三角縁神獣鏡が中国、朝鮮の遺跡から一面も出土していないことに加え、全国での出土数が記録にある100面(確認されただけで500面以上)を遥かに上回っている。度々下賜されたとする説もあるが、そのような記事は存在しないし、未だに大陸から一面の鏡も鋳型の出土もない。また古墳での埋葬例を見ると、扱いが非常に粗雑であることが指摘されている。

例え古墳時代の開始時期が3世紀に繰り上げられたとしても、そもそも北九州と畿内でそれぞれ別の勢力が並立していたとすれば、邪馬台国畿内説の論拠にはならない。つまり弥生式墳丘墓の邪馬台国と、古墳の原始大和国があったとしても何ら不思議ではない。

奈良県立橿原考古学研究所が、箸墓古墳とほぼ同時期または先行して築造されたホケノ山古墳の年代について、発掘調査で出土した木槨木材の炭素年代測定結果の幅が4世紀前半をも含む範囲であることを報告し、疑問とされること(ただし同研究所としては、遺物の検討から3世紀中頃の築造と結論づけている)

上記、畿内説の根拠に述べられた21の前提条件に基づくもので、それだけでは根拠にはならない。

倭国の産物とされるもののうち、弥生後期までの鉄や絹は畿内に存在せず、北九州からのみ出土する。鉄に関しては淡路島の五斗長垣内遺跡や舟木遺跡で、鉄器製作の痕跡が確認されたのみである。

 

「魏志倭人伝」に記述された民俗・風俗が温暖な南方系の印象を与え、南九州を根拠とする隼人と共通する面が指摘されている。
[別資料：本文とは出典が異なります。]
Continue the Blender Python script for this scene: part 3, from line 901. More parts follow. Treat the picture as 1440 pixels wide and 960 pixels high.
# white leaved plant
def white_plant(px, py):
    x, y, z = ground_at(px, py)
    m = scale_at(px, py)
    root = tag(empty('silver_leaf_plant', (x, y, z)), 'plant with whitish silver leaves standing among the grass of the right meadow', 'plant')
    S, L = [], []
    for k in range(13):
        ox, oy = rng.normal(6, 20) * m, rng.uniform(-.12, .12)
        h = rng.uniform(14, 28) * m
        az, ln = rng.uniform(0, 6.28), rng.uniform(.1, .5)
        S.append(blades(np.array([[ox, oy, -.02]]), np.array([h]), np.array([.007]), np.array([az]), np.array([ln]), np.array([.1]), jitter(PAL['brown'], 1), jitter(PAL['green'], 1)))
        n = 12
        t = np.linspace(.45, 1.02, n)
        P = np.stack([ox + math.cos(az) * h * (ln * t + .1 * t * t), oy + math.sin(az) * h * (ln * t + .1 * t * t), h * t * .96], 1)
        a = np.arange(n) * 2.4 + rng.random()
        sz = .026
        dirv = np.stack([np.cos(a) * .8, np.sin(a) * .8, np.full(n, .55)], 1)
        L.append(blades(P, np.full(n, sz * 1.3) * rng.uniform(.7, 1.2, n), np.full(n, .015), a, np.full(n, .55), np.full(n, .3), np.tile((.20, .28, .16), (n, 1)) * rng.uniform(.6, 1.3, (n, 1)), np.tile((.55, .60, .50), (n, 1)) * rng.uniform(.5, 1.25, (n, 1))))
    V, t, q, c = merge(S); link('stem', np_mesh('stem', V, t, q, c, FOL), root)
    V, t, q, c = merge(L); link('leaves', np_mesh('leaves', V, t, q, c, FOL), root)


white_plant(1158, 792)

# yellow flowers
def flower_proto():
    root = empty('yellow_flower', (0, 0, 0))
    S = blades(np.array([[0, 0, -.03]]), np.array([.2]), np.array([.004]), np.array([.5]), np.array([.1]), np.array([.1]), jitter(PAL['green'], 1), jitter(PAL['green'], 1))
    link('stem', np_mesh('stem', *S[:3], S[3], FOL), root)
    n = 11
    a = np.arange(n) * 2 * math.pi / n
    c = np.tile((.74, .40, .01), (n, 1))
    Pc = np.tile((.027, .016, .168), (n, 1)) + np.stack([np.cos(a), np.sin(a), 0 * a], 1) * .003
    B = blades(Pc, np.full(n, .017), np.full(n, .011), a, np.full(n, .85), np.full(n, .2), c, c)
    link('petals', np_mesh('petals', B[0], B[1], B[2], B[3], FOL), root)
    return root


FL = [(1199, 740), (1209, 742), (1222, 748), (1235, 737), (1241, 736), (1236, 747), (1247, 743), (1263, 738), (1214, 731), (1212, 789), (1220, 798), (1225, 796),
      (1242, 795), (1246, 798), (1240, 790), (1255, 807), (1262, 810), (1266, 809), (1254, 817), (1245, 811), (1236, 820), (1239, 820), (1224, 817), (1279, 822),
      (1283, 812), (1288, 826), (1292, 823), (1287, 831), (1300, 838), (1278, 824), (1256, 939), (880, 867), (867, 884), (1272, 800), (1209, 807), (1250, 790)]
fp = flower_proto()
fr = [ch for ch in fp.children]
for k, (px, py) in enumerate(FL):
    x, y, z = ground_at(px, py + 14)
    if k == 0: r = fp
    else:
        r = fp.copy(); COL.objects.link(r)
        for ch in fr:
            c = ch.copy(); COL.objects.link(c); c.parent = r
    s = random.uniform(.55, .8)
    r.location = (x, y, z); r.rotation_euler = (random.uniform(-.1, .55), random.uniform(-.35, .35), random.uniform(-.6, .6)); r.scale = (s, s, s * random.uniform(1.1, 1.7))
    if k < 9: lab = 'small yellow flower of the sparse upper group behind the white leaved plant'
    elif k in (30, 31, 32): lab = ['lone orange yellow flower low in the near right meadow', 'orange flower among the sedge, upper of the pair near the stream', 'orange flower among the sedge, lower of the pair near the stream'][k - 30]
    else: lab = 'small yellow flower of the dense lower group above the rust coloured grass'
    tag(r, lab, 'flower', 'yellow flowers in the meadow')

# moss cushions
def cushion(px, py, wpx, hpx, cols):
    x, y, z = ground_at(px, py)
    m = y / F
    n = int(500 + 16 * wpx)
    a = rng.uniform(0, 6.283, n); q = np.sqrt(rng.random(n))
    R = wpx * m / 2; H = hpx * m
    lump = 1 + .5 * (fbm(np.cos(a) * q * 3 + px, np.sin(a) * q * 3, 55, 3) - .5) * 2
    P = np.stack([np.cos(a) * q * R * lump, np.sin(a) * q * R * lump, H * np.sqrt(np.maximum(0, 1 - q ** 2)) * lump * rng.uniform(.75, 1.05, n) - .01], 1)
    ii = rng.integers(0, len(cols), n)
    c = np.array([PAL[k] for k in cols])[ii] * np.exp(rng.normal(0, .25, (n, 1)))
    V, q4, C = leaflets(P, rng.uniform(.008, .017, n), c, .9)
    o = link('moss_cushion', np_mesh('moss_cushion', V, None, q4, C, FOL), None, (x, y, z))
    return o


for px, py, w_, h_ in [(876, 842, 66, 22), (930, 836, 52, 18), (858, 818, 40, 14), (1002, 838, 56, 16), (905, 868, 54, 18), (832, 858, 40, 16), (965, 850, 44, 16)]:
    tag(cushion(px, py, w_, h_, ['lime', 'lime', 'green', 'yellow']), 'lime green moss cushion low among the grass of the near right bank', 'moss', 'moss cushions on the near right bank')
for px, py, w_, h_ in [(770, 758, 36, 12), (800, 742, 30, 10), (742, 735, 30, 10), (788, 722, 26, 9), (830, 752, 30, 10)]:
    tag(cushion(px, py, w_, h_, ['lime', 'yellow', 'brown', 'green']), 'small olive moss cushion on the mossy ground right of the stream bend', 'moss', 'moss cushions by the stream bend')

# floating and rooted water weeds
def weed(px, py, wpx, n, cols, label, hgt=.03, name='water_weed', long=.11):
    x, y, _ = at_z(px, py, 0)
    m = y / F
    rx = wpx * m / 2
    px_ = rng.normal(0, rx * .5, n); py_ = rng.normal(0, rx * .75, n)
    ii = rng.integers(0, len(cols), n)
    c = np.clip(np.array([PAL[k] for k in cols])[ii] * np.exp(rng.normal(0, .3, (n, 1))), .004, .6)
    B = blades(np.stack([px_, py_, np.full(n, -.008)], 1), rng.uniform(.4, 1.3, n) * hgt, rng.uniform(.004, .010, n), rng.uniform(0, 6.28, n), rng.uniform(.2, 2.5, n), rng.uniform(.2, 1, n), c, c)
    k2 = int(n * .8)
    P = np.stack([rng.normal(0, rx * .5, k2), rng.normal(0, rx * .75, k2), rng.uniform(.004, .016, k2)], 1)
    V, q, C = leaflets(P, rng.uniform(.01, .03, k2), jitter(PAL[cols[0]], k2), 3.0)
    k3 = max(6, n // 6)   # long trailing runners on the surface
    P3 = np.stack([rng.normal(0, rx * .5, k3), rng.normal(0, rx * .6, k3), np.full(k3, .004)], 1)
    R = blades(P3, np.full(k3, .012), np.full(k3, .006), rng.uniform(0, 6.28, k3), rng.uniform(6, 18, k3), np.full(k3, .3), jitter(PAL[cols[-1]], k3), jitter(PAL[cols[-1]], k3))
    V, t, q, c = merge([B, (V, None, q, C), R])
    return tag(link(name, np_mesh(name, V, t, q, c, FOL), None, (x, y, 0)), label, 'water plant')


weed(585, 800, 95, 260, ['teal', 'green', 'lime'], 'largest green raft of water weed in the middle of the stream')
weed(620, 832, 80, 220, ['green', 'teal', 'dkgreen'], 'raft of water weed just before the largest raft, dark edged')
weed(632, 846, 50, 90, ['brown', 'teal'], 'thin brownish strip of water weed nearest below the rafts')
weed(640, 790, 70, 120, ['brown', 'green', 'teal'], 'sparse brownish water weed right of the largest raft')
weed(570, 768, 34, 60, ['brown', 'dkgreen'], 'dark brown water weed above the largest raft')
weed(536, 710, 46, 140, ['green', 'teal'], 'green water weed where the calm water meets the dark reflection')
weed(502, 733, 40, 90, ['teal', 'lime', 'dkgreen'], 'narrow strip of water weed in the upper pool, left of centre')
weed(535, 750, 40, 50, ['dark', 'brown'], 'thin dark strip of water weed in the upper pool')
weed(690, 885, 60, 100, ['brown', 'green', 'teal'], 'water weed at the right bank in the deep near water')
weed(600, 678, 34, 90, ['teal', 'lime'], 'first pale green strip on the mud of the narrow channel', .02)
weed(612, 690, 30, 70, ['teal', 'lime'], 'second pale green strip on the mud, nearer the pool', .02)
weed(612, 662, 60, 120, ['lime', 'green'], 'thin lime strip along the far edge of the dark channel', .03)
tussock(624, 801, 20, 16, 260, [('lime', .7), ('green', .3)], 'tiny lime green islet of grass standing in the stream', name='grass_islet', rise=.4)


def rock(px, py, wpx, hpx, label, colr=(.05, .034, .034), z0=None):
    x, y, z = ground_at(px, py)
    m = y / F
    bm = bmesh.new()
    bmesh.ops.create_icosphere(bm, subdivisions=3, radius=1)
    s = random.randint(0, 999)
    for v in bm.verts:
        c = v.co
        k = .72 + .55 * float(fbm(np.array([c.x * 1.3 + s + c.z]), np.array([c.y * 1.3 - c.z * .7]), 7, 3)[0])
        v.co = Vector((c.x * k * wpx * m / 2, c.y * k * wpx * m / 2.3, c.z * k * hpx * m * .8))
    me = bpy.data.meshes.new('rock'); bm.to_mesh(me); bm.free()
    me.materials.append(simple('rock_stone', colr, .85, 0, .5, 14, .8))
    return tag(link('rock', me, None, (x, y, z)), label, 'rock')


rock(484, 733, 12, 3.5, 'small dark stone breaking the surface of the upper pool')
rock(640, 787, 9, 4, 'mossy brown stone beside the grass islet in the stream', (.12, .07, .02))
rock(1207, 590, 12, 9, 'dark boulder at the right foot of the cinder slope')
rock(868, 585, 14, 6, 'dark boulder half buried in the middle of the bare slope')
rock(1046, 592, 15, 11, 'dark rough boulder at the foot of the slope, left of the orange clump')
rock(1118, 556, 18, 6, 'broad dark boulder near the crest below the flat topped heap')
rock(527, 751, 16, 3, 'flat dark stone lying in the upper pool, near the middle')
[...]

「魏志倭人伝」の記述は、北部九州の小国を紹介する一方で、畿内説が投馬国に比定する近畿以西の道程に存在したはずの阿岐国(安芸国)、吉備国や出雲国の仔細には全く触れられておらず、伊都国から近畿圏まで含む道程の記述が全く欠けている。

 

「古事記」、「日本書紀」には、天皇による熊襲討伐など九州征伐が記載されており、景行天皇の頃までは北九州が大和朝廷の勢力圏外にあったと考えられる。また、それに伴って3世紀の時点で畿内から北九州までを連合国家として治めていたのなら、6世紀に国造が設置されたという近年の研究にも疑問が生じる。

 

「魏志倭人伝」には、邪馬台国は伊都国や奴国より南にあるとする記述が三箇所あり、また会稽東冶の東(緯度的には、ほぼ沖縄県に一致する)にあるとしていること。また近傍に配置されるべき一大率が伊都国におかれたとしていること。